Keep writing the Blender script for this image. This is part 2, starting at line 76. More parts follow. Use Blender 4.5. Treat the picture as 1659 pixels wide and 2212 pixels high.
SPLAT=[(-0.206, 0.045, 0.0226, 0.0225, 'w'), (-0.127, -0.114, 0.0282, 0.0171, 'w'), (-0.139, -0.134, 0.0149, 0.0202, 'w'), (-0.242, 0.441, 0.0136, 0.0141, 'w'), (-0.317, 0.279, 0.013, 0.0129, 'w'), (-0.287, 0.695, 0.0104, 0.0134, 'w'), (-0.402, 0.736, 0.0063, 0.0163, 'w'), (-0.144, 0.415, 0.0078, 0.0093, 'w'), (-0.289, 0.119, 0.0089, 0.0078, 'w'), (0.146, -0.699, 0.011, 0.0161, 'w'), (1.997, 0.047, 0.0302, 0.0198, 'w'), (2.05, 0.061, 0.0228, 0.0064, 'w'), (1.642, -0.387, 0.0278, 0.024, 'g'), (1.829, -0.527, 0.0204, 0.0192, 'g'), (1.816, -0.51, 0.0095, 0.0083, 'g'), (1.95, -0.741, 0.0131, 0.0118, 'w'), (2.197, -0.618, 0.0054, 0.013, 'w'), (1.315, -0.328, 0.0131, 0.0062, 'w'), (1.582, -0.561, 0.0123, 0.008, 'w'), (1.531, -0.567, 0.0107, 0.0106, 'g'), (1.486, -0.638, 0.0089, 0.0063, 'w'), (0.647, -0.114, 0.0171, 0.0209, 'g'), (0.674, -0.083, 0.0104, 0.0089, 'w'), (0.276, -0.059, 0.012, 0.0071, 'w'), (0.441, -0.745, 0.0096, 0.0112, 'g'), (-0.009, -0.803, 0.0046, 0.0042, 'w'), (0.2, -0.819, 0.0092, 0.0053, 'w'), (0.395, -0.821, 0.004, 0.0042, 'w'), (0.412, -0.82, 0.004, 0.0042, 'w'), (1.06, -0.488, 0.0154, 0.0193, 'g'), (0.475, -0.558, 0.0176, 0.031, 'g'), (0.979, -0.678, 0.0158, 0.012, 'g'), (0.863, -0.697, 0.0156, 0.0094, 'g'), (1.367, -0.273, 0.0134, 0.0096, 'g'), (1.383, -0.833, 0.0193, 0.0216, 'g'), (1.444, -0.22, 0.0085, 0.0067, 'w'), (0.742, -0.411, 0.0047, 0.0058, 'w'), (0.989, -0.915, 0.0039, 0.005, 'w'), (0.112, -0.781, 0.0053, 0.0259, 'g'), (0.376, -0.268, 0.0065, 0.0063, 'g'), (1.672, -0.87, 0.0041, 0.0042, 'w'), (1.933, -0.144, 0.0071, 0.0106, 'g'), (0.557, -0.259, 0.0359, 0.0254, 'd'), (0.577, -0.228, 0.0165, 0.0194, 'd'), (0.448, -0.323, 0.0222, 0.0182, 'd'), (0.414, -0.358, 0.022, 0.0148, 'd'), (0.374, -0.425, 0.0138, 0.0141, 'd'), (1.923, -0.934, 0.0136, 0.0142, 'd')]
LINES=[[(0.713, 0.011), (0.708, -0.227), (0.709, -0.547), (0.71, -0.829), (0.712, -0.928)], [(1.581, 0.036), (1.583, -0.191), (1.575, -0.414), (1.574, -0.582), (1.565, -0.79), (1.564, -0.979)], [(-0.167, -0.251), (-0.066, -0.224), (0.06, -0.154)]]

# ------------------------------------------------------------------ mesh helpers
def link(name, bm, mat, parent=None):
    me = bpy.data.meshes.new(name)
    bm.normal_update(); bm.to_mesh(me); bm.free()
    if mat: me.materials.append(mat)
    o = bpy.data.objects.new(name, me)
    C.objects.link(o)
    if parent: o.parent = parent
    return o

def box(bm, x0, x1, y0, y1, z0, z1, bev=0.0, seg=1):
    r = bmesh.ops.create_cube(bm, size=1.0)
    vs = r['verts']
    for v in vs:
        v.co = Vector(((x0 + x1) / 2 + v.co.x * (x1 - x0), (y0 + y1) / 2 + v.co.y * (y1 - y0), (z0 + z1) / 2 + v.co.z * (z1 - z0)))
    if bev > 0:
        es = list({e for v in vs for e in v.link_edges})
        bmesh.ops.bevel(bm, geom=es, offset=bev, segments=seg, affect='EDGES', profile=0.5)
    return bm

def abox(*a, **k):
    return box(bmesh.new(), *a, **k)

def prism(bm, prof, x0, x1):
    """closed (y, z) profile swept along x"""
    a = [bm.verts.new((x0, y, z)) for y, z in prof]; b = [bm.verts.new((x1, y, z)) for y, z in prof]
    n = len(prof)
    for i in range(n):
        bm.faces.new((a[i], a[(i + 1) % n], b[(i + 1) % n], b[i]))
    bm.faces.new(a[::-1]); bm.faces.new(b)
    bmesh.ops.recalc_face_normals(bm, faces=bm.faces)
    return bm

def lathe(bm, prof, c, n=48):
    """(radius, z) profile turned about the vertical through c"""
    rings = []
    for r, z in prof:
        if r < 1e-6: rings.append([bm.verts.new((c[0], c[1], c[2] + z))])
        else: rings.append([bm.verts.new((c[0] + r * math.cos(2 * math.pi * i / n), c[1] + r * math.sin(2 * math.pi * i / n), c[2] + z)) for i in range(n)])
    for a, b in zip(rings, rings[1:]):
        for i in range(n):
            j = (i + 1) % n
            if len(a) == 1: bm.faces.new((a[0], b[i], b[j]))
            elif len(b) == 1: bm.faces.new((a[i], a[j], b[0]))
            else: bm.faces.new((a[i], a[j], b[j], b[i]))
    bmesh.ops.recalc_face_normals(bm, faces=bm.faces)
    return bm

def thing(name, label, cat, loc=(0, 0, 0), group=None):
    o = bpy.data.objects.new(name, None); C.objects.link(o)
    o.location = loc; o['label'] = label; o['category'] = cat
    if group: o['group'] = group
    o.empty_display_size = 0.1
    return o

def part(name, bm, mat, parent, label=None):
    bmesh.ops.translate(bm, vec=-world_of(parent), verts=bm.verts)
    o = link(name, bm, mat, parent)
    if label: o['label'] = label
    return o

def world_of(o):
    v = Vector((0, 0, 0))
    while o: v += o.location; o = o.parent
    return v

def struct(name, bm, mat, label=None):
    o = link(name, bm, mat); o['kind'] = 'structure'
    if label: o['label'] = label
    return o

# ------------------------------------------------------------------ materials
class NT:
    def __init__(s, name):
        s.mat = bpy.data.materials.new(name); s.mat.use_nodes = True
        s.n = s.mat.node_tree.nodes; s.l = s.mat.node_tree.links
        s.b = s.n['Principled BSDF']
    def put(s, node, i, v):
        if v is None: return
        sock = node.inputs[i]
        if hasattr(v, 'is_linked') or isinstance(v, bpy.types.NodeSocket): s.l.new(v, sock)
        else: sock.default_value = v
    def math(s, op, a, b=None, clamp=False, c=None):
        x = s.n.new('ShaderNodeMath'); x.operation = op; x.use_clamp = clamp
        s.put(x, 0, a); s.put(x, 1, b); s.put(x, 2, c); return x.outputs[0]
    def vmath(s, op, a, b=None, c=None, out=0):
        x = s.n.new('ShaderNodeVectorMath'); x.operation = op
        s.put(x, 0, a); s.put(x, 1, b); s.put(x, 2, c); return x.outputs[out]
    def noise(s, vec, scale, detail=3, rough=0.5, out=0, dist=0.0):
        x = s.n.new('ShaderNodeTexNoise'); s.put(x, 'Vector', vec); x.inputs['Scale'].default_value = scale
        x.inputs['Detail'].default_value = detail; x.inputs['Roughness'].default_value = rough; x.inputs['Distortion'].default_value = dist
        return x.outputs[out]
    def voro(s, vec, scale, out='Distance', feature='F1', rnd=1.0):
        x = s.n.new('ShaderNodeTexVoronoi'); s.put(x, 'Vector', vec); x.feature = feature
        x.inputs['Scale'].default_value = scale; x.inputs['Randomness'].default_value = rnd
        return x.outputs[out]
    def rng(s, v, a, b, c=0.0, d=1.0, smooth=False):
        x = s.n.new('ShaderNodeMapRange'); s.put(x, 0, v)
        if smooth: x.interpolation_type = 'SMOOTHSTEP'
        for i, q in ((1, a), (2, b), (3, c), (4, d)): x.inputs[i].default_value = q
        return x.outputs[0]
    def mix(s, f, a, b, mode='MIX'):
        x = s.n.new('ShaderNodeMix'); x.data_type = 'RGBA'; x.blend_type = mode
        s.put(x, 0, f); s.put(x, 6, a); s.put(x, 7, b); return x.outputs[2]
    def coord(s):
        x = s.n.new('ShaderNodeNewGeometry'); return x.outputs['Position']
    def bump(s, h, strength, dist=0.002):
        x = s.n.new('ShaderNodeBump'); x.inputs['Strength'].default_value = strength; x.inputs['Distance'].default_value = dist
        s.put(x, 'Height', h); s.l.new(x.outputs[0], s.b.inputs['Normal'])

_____

**Goal**
Return exactly, please, the lines of the material from the first one down to and including the line where "-0.224), (0.06, -0.154)]]" appears.

**Exercise output**
Keep writing the Blender script for this image. This is part 2, starting at line 76. More parts follow. Use Blender 4.5. Treat the picture as 1659 pixels wide and 2212 pixels high.
SPLAT=[(-0.206, 0.045, 0.0226, 0.0225, 'w'), (-0.127, -0.114, 0.0282, 0.0171, 'w'), (-0.139, -0.134, 0.0149, 0.0202, 'w'), (-0.242, 0.441, 0.0136, 0.0141, 'w'), (-0.317, 0.279, 0.013, 0.0129, 'w'), (-0.287, 0.695, 0.0104, 0.0134, 'w'), (-0.402, 0.736, 0.0063, 0.0163, 'w'), (-0.144, 0.415, 0.0078, 0.0093, 'w'), (-0.289, 0.119, 0.0089, 0.0078, 'w'), (0.146, -0.699, 0.011, 0.0161, 'w'), (1.997, 0.047, 0.0302, 0.0198, 'w'), (2.05, 0.061, 0.0228, 0.0064, 'w'), (1.642, -0.387, 0.0278, 0.024, 'g'), (1.829, -0.527, 0.0204, 0.0192, 'g'), (1.816, -0.51, 0.0095, 0.0083, 'g'), (1.95, -0.741, 0.0131, 0.0118, 'w'), (2.197, -0.618, 0.0054, 0.013, 'w'), (1.315, -0.328, 0.0131, 0.0062, 'w'), (1.582, -0.561, 0.0123, 0.008, 'w'), (1.531, -0.567, 0.0107, 0.0106, 'g'), (1.486, -0.638, 0.0089, 0.0063, 'w'), (0.647, -0.114, 0.0171, 0.0209, 'g'), (0.674, -0.083, 0.0104, 0.0089, 'w'), (0.276, -0.059, 0.012, 0.0071, 'w'), (0.441, -0.745, 0.0096, 0.0112, 'g'), (-0.009, -0.803, 0.0046, 0.0042, 'w'), (0.2, -0.819, 0.0092, 0.0053, 'w'), (0.395, -0.821, 0.004, 0.0042, 'w'), (0.412, -0.82, 0.004, 0.0042, 'w'), (1.06, -0.488, 0.0154, 0.0193, 'g'), (0.475, -0.558, 0.0176, 0.031, 'g'), (0.979, -0.678, 0.0158, 0.012, 'g'), (0.863, -0.697, 0.0156, 0.0094, 'g'), (1.367, -0.273, 0.0134, 0.0096, 'g'), (1.383, -0.833, 0.0193, 0.0216, 'g'), (1.444, -0.22, 0.0085, 0.0067, 'w'), (0.742, -0.411, 0.0047, 0.0058, 'w'), (0.989, -0.915, 0.0039, 0.005, 'w'), (0.112, -0.781, 0.0053, 0.0259, 'g'), (0.376, -0.268, 0.0065, 0.0063, 'g'), (1.672, -0.87, 0.0041, 0.0042, 'w'), (1.933, -0.144, 0.0071, 0.0106, 'g'), (0.557, -0.259, 0.0359, 0.0254, 'd'), (0.577, -0.228, 0.0165, 0.0194, 'd'), (0.448, -0.323, 0.0222, 0.0182, 'd'), (0.414, -0.358, 0.022, 0.0148, 'd'), (0.374, -0.425, 0.0138, 0.0141, 'd'), (1.923, -0.934, 0.0136, 0.0142, 'd')]
LINES=[[(0.713, 0.011), (0.708, -0.227), (0.709, -0.547), (0.71, -0.829), (0.712, -0.928)], [(1.581, 0.036), (1.583, -0.191), (1.575, -0.414), (1.574, -0.582), (1.565, -0.79), (1.564, -0.979)], [(-0.167, -0.251), (-0.066, -0.224), (0.06, -0.154)]]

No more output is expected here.